5.1.2 Afwijken bij omgevingsvergunning

Het bevoegd gezag kan eenmalig in afwijking van het bepaalde in artikel 5.1.1 een omgevingsvergunning verlenen voor het vergroten van de inhoud van een bouwwerk als bedoeld in artikel 5.1.1 met maximaal 10%.

5.1.3 Uitzonderingen

Artikel 5.1.1 is niet van toepassing op bouwwerken die weliswaar bestaan op het tijdstip van inwerkingtreding van het plan, maar zijn gebouwd zonder vergunning en in strijd met het daarvoor geldende plan, daaronder begrepen de overgangsbepaling van dat plan.

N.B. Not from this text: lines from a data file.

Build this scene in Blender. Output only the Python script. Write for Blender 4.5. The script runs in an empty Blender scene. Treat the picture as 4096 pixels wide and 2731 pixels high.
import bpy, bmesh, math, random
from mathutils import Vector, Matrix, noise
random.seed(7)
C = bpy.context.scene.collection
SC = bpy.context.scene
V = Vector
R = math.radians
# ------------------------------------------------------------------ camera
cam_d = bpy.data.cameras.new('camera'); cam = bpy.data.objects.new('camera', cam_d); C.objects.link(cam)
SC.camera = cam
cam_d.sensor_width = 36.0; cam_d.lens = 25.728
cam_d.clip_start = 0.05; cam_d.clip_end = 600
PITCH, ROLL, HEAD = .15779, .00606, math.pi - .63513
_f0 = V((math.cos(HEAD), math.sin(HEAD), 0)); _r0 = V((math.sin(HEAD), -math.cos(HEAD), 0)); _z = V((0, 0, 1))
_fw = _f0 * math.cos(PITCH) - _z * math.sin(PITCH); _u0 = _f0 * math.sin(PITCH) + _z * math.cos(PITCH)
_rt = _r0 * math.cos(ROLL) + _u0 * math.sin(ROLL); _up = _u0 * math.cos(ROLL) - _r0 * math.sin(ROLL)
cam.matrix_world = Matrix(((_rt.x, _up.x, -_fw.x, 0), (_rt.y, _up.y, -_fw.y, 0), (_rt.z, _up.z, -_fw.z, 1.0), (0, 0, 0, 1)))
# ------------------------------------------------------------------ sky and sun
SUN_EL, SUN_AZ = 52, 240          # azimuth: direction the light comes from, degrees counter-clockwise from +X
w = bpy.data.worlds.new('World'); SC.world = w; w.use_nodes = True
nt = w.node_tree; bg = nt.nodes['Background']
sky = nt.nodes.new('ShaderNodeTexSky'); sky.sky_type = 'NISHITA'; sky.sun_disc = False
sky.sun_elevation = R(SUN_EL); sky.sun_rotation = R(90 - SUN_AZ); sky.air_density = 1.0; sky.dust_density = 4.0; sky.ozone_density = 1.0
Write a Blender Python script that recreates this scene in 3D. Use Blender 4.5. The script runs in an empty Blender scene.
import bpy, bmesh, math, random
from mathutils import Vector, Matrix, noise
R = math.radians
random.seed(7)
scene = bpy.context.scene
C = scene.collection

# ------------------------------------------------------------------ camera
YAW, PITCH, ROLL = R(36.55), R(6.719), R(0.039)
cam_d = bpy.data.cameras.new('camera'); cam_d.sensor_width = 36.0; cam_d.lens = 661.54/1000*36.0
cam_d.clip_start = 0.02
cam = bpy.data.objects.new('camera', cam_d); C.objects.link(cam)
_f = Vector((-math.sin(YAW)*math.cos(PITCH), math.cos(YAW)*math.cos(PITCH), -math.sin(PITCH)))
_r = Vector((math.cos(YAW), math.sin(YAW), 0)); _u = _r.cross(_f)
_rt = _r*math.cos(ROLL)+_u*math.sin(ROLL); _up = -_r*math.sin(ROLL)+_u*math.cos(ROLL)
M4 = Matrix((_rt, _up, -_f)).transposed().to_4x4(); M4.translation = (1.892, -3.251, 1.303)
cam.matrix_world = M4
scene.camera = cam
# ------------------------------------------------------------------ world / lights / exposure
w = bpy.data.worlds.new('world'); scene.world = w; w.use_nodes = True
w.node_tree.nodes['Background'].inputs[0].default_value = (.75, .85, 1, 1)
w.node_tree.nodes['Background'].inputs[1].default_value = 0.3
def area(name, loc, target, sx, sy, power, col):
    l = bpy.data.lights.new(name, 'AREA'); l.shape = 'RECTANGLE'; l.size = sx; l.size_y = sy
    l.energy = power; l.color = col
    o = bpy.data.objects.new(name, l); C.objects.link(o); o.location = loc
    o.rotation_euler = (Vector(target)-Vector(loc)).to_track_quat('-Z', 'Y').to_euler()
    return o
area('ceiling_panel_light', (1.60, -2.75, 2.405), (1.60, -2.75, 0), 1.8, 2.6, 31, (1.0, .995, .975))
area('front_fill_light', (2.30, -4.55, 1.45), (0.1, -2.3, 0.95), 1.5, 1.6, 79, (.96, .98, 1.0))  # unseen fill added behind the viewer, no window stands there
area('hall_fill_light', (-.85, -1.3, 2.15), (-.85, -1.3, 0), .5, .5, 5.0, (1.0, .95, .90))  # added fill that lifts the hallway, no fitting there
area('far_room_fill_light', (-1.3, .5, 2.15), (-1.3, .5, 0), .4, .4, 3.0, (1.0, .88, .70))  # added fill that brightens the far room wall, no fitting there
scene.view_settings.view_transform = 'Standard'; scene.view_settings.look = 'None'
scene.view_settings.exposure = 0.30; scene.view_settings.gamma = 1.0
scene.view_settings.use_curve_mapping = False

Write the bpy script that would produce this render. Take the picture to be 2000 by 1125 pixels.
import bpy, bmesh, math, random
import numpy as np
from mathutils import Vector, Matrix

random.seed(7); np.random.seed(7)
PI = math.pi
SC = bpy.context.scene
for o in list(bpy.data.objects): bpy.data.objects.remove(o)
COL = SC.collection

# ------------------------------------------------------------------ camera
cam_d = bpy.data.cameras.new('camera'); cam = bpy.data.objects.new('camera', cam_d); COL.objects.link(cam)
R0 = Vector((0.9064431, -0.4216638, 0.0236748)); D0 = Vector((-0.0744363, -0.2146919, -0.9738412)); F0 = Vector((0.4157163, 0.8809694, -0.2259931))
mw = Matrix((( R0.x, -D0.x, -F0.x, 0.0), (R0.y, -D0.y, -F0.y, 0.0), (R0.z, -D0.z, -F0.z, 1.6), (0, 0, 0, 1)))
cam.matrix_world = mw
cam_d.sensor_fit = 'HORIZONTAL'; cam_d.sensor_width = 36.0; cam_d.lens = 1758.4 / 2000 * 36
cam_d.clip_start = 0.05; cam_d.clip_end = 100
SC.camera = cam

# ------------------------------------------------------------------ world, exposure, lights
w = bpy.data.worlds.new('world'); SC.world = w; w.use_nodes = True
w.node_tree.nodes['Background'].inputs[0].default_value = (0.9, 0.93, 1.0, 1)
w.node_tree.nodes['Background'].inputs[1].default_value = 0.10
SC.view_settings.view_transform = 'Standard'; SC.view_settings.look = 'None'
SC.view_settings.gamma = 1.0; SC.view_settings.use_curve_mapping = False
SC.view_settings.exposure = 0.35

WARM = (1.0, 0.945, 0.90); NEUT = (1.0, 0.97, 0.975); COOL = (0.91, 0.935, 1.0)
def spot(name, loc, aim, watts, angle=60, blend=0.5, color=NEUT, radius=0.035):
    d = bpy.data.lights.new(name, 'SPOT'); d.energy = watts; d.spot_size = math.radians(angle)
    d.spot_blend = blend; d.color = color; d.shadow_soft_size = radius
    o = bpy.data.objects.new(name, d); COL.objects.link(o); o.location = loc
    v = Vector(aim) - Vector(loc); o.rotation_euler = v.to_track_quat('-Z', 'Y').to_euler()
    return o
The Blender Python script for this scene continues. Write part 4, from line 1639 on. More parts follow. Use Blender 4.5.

5.2 Overgangsrecht gebruik
5.2.1 Algemeen

Het gebruik van grond en bouwwerken dat bestond op het tijdstip van inwerkingtreding van het bestemmingsplan en hiermee in strijd is, mag worden voortgezet.

5.2.2 Strijdig gebruik
  • a. Het is verboden het met het bestemmingsplan strijdige gebruik, bedoeld in artikel 5.2.1, te veranderen of te laten veranderen in een ander met dat plan strijdig gebruik, tenzij door deze verandering de afwijking naar aard en omvang wordt verkleind.
  • b. Indien het gebruik, bedoeld in artikel 5.2.1, na het tijdstip van inwerkingtreding van het plan voor een periode langer dan een jaar wordt onderbroken, is het verboden dit gebruik daarna te hervatten of te laten hervatten.
5.2.3 Uitzonderingen

Artikel 5.2.1 is niet van toepassing op het gebruik dat reeds in strijd was met het voorheen geldende bestemmingsplan, daaronder begrepen de overgangsbepalingen van dat plan.

Artikel 6 Slotregel

Deze regels worden aangehaald als:

Regels van het 'Facetbestemmingsplan Kamerverhuur'.